Following the Harvard, Yale, and Princeton model, newer colleges and universities used intercollegiate sports to secure what all colleges and universities desire most: publicity, prestige, power, loyalty, and money: “With the success of Harvard and Yale as competitors in higher education and in athletics, it was not surprising that the twentieth century saw a ritualized cloning of Harvard and Yale.” (Smith, Sports and Freedom, 218)
By the end of the 1920s, over seventy permanent college football stadiums had been constructed. In nearly every case, the stadium was the largest building on campus. Larger institutions—primarily in the heartland and West Coast—soon joined the stadium arms race. These grand structures became a symbol of power and prestige.
In 1922, Ohio State built a stadium seating over 60,000; in 1923, the University of California at Berkeley completed a 70,000-seat stadium; then Stanford with its 90,000 capacity super-stadium; then a flurry of Big Ten structures whose seating capacities turned Saturday afternoons in the Midwest into an assortment of one-day state fairs. (Sack, A.L., & Staurowsky, E.J. (1998). College Athletes For Hire: The Evolution and Legacy of the NCAA’s Amateur Myth. Greenwood. Chapter 2, The NCAA Turns Professional: 1906-1956)
College football entered America’s consciousness, culture, and economy. The opportunities of scale that football provided made the sport too valuable to be left in the hands of students and alumni.
Thus, stadium fever was a substantial factor in the quiet but hostile takeover of big-time college sports by universities, presidents, governing boards, professional athletics administrators/coaches, and outside commercial interests.
Inevitably, the football craze and its use for institutional purposes led to the adoption and acceptance of practices directly at odds with any rational conception of amateurism, including charging money from spectators, hiring professional coaches, and offering inducements to current and prospective athletes.
In 1929, the Carnegie Institute for the Advancement of Teaching issued a comprehensive report after a three-year field study that chronicled abuses in big-time football.
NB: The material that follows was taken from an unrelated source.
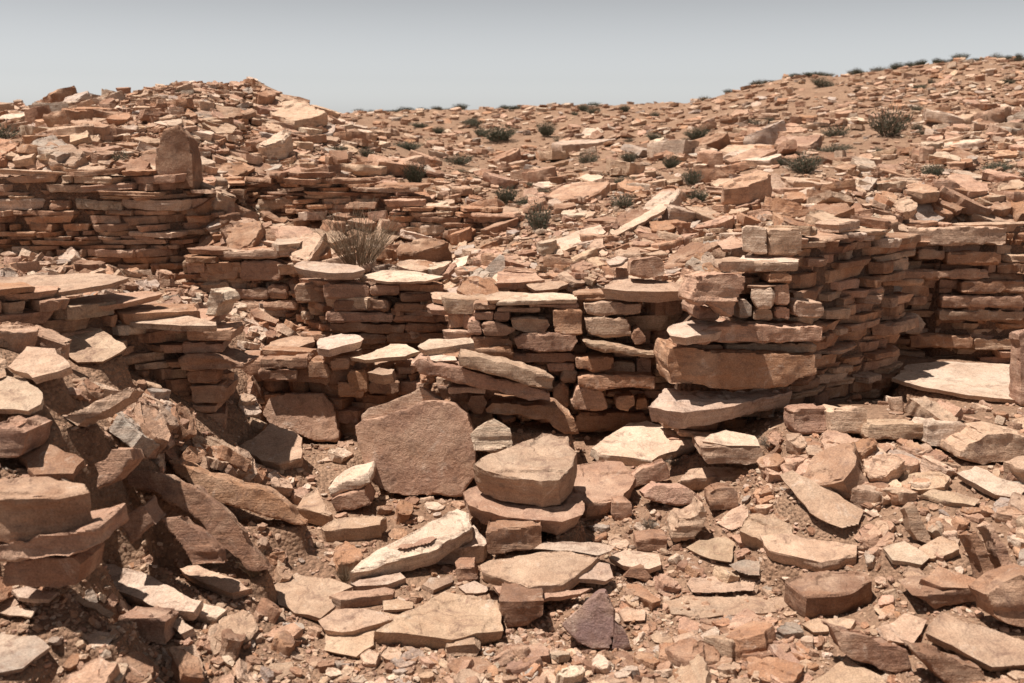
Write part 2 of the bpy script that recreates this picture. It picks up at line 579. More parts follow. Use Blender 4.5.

The Report established that amateurism was honored chiefly in its breach and suggested a model of presidential leadership and control of college sports to bring it back in alignment with the values of higher education.
The NCAA later adopted the presidential leadership and control model, but it failed to rein in the commercialization and professionalization of college sports.
The conflicting incentives in college sports have led to permanent, deeply embedded structural and institutional hypocrisies that shape the motives of every stakeholder in the industry:
(1) The NCAA and its member institutions preach amateurism, yet they demand the most professionalized football and men’s basketball products that the market can bear.
(2) The NCAA was founded in 1906, mainly in response to an alarming rate of football-related injuries and deaths; yet, it has never adopted enforceable rules on health and safety.
(3) Its members profess and market racial equality and diversity while using low-cost black labor to line white stakeholders’ pockets with gold.
(4) The NCAA and Power 5’s regulation, governance, and rules enforcement in college sports reveal a profound dissonance between their claimed values and actual “legislation” and decision-making.
(5) The NCAA wraps itself in the American flag for public relations purposes while brazenly violating America’s free competition laws through compensation limits that set the cost of labor well below market value.
(6) In litigation and lobbying, the NCAA demands to be accorded supreme regulatory authority as the sole guardian of amateur athletics. At the same time, it also insists it is no more than a private, voluntary association regarding regulatory accountability.
(7) The NCAA contends that it alone should sit on the Iron Throne of college sports regulation yet asks for a congressional bail-out because of its inability to competently self-regulate.
(8) On-campus critics bemoan the subversion of academic standards attributed to revenue-producing sports and athletes but still accept NCAA-manufactured academic measurements that mask the educational exploitation of athletes, such as the “Academic Progress Rate” and “Graduation Success Rate.”
In this sense, college sports in America has been in a war against itself that has lasted over 150 years. The terms of engagement and the interests of the combatants have become more complicated with technological advances, the amount of money in the system, and the demographic of the players who provide the labor, but the institutional incentives and values haven’t changed.
Into the 21st century, higher education developed an unmanageable addiction to the perceived benefits that commercialized, professionalized college football (and later, men’s basketball) could continuously supply—publicity, prestige, power, loyalty, social currency, and money.
College sports’ most powerful conferences are amid a conference realignment orgy of money, market share, and 24-7 media exposure.
In this grand game of football-driven musical chairs, no school wants to be left standing when the music stops playing. Every school wants to be associated with the best—and increasingly most professionalized—conferences in college sports. (Dunnavant, K. (2004). The 50 Year Seduction: How Television Manipulated College Football, from the Birth of the Modern NCAA to the Creation of the BCS. Thomas Dunne Books. Chapter 13 “Musical Chairs”)
As stakeholders assess the aftermath of the current wave of conference realignment, the primary beneficiaries of the current business model—the NCAA, Power 5, and sports-entertainment overlords—still argue that college athletes cannot be paid.
This principle is a sacrament in college sports along with similarly vague, high-minded, and misleading aspirations such as the “student-athlete” and the “collegiate model.”
These concepts are now powerful, free-floating American values rooted in virtue and morality, divorced from the poor public reputation of the NCAA bureaucratic state. Each has breathtaking normative and commercial benefits to the big-time sports entertainment-industrial complex.